An excellent night all round, really! Although there's no real comparison to be made, I was reminded how good TM's previous gigs were to play (if not to attend!) and I'm getting all in a lather about the next one. Forward the Monkey!

In other news, the flat's heating is on the fritz and I've been wearing hiking socks for the past two days. More on that later, given that it's high time I went back to the (freezing, sub-zero) flat.

Friday, March 03, 2006

We're in a wilderness

between practices, and it feels weird. As soon as Doug gets back from Munich we're thrown into sessions every other night and the suspense is killing me. Will we prevail? Will we rock? Damn straight we will. Come along and join in the fun! Proxy return, along with 8 Million Ways To Die, and I've got a good feeling about this gig.

I managed to go boarding on Saturday with Ashley and Kerstin, after false starts, parking tickets, sold-out hire places and full to the brim ski areas all tried to stop us. We went to Glenshee in the end, arriving just in time for the weather to close in and try seriously to flay the skin from our faces.

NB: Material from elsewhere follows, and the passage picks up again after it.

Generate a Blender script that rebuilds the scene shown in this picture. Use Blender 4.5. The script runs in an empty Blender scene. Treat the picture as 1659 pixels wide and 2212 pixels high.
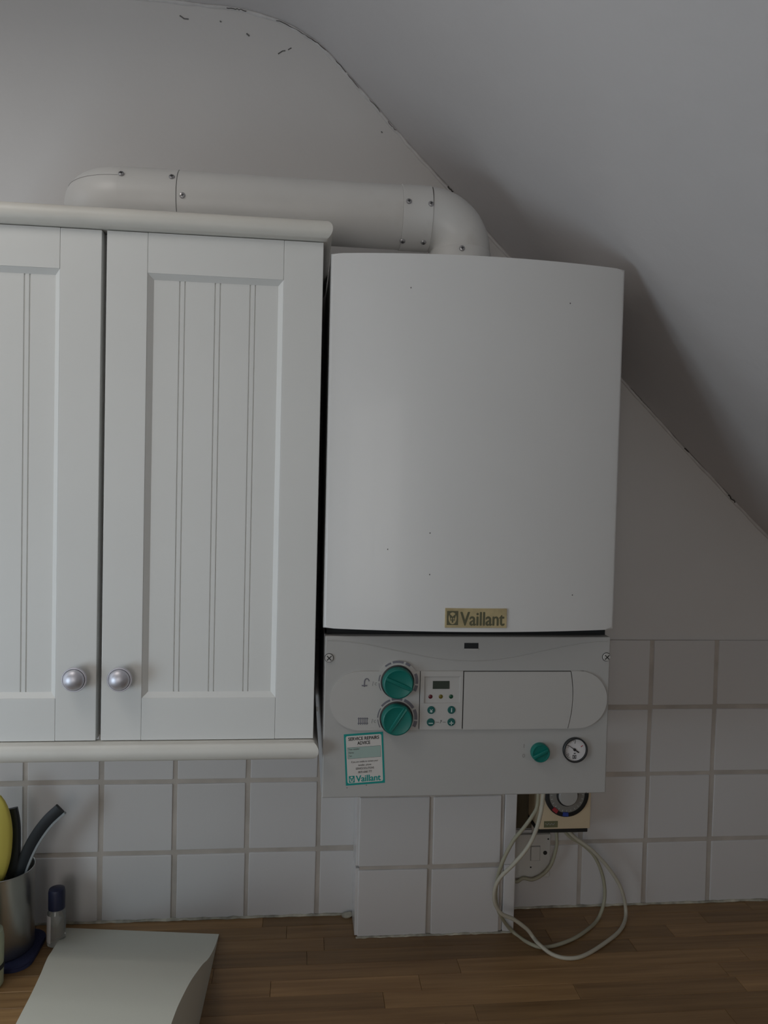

We hiked along the ridge from from the top of Cairnwell chair and ended up coming down the race track area, dodging the burn at the bottom but somehow managing to get off to a reasonable start. Ash was particularly good given she hasn't skiied in the last decade, although I think the vicious conditions (and even more vicious Pomas) were a bit of a handful for Kerstin.

We got a few decent runs down Carn Aosda before fatigue, wind burn and rocks got the better of us. We must have spent something obscene like £10 per run all in, with gear, lift pass and petrol taken into account. I was so tired - as much from late nights, boozing and work as boarding, to be honest - to get all that worked up about this ridiculous excess, so we headed home with nary a self-righteous rant to be heard. After a copper had helped us get the Saab out of the snowy car park, mind you.

Talking of the Saab, I drove home to use Dad's shiny new garage to change the oil. I've never done anything remotely mechanical on a car before bar changing a tyre, and this was a whole new area of problems waiting to happen. Mercifully it went well; the sump plug came out and went in without any cross-threading drama, and after ten minutes of grunting and ligament stretching, the oil filter finally came loose. It's as if the designers decided, after coming up with ingenious solutions to every other design problem they faced, to throw in the towel on this most mundane part.

"Dammit! The øil filter wøn't fit anywhere else, Bjørn. Only a lubricated midget cøntørtiønist will be able to change it. What can we dø?"
"Ah, leave it, Benny. We must hunt elk nøw, and reminisce abøut raping and pillaging."

Still, the Saab (possibly to be christened the Trøll - other suggestions on a postcard, please) remains incredibly solid. Definitely the best £950 I've ever spent. Apart from that Cristal, Columbian marching powder and crystal meth fuelled, hilarious and ultimately fatal vomit-caked romp in Bratislava that one time. But that's another story.